Weitere Überraschungen bieten das Druckereigebäude «Plantijn Casparie» in Utrecht (2003) - ein aus drei flachen Volumina zusammengesetzter funktionaler Bau, dessen scheinbar massive Hauptfassade sich beim Näherkommen als weitgehend transparente, durch 80 Holzstützen getragene Glaskonstruktion erweist - und vor allem der Umbau eines ebenfalls in Utrecht gelegenen Altbaus von 1643 zum Sitz des Kunstzentrums BAK. Ähnlich wie beim «Junkie-Hostel» kontrastierten die Architekten dabei eine historische Altbaufassade mit einem radikal umgestalteten Interieur und entwickelten so eine sinnfällige architektonische Umsetzung des Konzeptes des Hauses, das sich als Mittler aktueller Kunstformen wie Multimedia und Performances versteht. Zentrales Element innerhalb der weiss gestrichenen Innenräume ist ein zwei Meter hinter der Aussenfassade eingefügtes, gebäudehohes Raumobjekt mit «Wänden» und Brücken aus perforiertem Stahl sowie Böden aus Glas, das Treppen, Toiletten, Empfangsraum, Bibliothek und Garderobe integriert und dabei ein labyrinthisches Spiel zwischen Realität und optischer Täuschung schafft.
Spannung zwischen Alt und Neu
Einen ähnlich gelungenen Kontrast zwischen Alt und Neu zeigt das Ende 2004 eröffnete Brückenwärterhaus in Middelburg, das als deutlicher Gegenpol zur pittoresken Innenstadtkulisse eine elegant detaillierte kristalline Glasarchitektur zeigt und dabei ein wichtiges städtebauliches Scharnier zwischen Innenstadt und Peripherie schafft.

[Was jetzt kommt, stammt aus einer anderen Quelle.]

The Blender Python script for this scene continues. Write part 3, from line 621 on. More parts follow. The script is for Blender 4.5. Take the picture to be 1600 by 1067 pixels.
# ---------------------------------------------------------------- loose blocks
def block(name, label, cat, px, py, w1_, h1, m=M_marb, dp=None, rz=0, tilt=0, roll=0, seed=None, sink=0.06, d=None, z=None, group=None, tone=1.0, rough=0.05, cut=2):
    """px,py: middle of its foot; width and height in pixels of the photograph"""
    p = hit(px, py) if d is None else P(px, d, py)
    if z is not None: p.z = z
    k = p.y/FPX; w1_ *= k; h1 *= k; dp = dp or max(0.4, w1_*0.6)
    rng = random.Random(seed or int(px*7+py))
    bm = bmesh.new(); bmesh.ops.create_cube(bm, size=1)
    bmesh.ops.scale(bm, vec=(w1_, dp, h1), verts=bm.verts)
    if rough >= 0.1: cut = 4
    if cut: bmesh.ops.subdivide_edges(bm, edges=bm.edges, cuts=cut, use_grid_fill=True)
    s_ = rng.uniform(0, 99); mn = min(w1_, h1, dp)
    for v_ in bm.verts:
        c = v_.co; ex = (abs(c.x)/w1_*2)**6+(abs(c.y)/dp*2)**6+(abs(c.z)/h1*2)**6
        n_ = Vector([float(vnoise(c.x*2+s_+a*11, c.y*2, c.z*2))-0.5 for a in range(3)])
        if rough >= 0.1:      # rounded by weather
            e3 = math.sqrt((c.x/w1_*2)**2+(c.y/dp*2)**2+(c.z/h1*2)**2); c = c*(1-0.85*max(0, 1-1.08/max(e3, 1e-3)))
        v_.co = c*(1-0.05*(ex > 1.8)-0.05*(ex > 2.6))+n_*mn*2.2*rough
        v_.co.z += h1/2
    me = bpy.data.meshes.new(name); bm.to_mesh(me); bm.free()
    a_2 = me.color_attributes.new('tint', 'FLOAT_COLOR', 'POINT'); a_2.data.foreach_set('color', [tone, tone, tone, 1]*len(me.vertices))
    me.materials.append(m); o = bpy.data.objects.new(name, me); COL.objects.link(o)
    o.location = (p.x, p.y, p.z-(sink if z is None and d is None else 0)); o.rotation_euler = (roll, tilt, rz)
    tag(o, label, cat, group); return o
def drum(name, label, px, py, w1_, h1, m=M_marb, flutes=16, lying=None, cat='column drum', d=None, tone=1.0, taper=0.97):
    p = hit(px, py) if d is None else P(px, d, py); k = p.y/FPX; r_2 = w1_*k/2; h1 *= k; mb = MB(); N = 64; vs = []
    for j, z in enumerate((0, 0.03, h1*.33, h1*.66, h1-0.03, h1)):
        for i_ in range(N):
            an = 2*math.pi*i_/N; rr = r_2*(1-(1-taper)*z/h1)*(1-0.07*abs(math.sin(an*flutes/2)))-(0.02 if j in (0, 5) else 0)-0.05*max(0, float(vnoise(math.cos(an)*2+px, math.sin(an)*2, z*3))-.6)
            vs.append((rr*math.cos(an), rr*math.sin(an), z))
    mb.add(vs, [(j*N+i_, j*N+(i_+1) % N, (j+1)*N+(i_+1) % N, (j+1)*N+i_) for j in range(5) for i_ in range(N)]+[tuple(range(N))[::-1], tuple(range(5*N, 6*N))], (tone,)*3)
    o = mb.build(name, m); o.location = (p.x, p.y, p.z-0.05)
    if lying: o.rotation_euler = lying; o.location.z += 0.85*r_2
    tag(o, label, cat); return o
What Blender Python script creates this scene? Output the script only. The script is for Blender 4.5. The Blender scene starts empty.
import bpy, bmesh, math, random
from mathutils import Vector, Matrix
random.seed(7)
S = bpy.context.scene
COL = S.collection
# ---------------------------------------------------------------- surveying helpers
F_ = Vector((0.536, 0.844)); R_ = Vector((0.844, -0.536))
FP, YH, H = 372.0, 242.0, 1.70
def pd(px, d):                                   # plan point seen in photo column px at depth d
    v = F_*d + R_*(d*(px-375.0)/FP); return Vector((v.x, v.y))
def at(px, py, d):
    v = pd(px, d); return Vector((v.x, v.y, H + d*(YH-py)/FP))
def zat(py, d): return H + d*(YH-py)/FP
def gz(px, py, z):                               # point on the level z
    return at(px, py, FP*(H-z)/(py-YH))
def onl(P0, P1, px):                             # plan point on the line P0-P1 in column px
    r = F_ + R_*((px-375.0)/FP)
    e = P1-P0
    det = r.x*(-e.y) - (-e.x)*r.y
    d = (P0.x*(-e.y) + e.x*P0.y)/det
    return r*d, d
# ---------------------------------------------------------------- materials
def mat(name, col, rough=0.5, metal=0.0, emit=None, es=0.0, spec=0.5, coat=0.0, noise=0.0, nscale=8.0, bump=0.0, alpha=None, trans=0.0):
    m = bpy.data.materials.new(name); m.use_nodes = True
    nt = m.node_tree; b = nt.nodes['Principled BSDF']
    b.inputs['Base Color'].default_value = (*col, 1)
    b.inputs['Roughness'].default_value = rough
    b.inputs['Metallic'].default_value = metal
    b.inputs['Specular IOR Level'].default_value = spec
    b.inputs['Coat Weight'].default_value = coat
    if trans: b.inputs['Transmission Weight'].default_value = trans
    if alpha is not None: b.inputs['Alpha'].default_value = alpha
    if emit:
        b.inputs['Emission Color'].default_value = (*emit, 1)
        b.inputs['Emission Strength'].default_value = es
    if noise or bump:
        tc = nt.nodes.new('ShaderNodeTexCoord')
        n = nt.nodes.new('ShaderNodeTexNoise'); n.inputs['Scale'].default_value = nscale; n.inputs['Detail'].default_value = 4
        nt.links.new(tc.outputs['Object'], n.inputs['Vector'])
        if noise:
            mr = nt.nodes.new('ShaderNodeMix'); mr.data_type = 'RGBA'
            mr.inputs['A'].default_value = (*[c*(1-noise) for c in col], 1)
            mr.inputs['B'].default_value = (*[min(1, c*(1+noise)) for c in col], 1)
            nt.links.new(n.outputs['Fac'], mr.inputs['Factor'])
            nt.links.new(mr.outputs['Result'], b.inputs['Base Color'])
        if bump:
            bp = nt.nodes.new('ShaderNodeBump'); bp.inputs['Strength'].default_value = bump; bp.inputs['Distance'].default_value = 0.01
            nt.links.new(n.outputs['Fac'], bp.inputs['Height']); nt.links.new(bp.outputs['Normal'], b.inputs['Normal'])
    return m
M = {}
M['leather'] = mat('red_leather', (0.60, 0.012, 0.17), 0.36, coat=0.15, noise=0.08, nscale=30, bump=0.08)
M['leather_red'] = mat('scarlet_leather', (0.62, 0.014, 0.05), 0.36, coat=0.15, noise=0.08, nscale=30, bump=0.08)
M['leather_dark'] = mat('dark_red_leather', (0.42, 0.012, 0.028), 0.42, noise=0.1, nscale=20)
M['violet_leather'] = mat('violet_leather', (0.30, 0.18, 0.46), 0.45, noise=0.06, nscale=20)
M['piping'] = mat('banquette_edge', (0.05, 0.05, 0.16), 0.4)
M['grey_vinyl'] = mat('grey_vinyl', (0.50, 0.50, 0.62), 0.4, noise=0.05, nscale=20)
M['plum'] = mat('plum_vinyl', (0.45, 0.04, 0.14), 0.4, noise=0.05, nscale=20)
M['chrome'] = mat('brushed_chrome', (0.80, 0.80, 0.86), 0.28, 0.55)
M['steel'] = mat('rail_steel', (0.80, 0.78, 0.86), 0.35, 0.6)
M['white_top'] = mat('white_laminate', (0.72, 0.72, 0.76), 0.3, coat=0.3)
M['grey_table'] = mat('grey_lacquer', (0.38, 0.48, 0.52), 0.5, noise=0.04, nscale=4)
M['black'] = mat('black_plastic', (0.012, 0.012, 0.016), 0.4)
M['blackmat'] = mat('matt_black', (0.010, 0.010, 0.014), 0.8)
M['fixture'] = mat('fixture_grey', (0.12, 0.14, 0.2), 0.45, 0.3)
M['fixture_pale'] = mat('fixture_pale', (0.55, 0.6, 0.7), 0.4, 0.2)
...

Tatsächlich durch einen Brückenwärter genutzt wird der Bau jedoch nur rund sechsmal im Jahr - zu Inspektionen etwa. Die restliche Zeit über dient er lediglich als automatisierte Schaltstation. Trotz dieser eingeschränkten Nutzung entschied sich die Stadt Middelburg dazu, den Bau nicht lediglich als funktionales Objekt zu betrachten, sondern bewilligte immerhin 300 000 Euro, um mit ihm gleichzeitig eine städtebauliche Aufwertung des Bahnhofareals zu erreichen. Die BAR Architecten (www.bararchitects.com) entwickelten daraufhin einen ambitionierten, markant geschnittenen Bau mit dreieckigem Grundriss, dessen zum Wasser hin schräg abfallendes Untergeschoss auf einem wuchtigen Betonsockel ruht. Von innen bietet die durchgehende Glashülle ein 360-Grad- Panorama, nach aussen hin zeigt sie je nach Tageszeit, Wetter und Blickwinkel die innen liegenden Installationen, oder sie spiegelt die Umgebung wider. Die Architekten selbst beschreiben den Bau deshalb als einen «auf einem Punkt ausbalancierten Diamanten, der erst nachts seine volle Ausstrahlung erreicht. Denn dann wird er von innen her beleuchtet und taucht das Wasser und die umgebende Bebauung durch das mit Siebdrucken bedeckte Glas hindurch in ein fast magisches Licht.»